Mais cet espoir de trouver dans Aristote une notion, vague au moins, du capital ne tarde pas à s’évanouir. En effet, s’il suivait bien l’idée que nous lui prêtons, il ne trouverait que l’esclave qui fût du capital, parce qu’il n’y a que l’esclave qui soit la chose du maître : or, il cite comme instruments vivants « le matelot qui veille à la proue » et « l’ouvrier dans les arts », sans indiquer aucunement qu’il les suppose en servitude.

Quant aux problèmes de la répartition, les anciens ne les ont envisagés qu’au point de vue de l’intervention de l’État. L’étatisme devient donc ici du socialisme d’État, pour ne rien dire de plus, et c’est à propos seulement du socialisme que nous discuterons leurs idées sur ces points là.


II

LES JURISCONSULTES ROMAINS

Bien moins encore que les Grecs, les Romains ne nous ont donné aucun système d’économie politique. Comment, du reste, l’eussent-ils fait, eux qui en philosophie n’ont guère été que les traducteurs ou les interprètes des Grecs ?
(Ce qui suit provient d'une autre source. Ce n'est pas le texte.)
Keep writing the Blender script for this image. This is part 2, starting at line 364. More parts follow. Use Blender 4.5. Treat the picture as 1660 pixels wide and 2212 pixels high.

Il aurait bien semblé peut-être que les jurisconsultes romains, puisqu’ils fondaient la science du droit, auraient dû fonder du même coup la science économique. Mais ce

  1. « La guerre dans les sociétés anciennes, dit M. Souchon, était véritablement créatrice de la richesse suprême. Elle faisait l’esclave. Dès lors, la classification d’Aristote nous apparaît bien (sauf l’erreur relative au commerce) comme établissant une ligne de démarcation exacte entre l’enrichissement par la production et les modes parasitaires d’acquisition de la richesse. Elle n’a rien, par conséquent, qui soit tout à fait extérieur à nos conceptions économiques modernes » (Théories économiques dans la Grèce antique, p. 96 en note).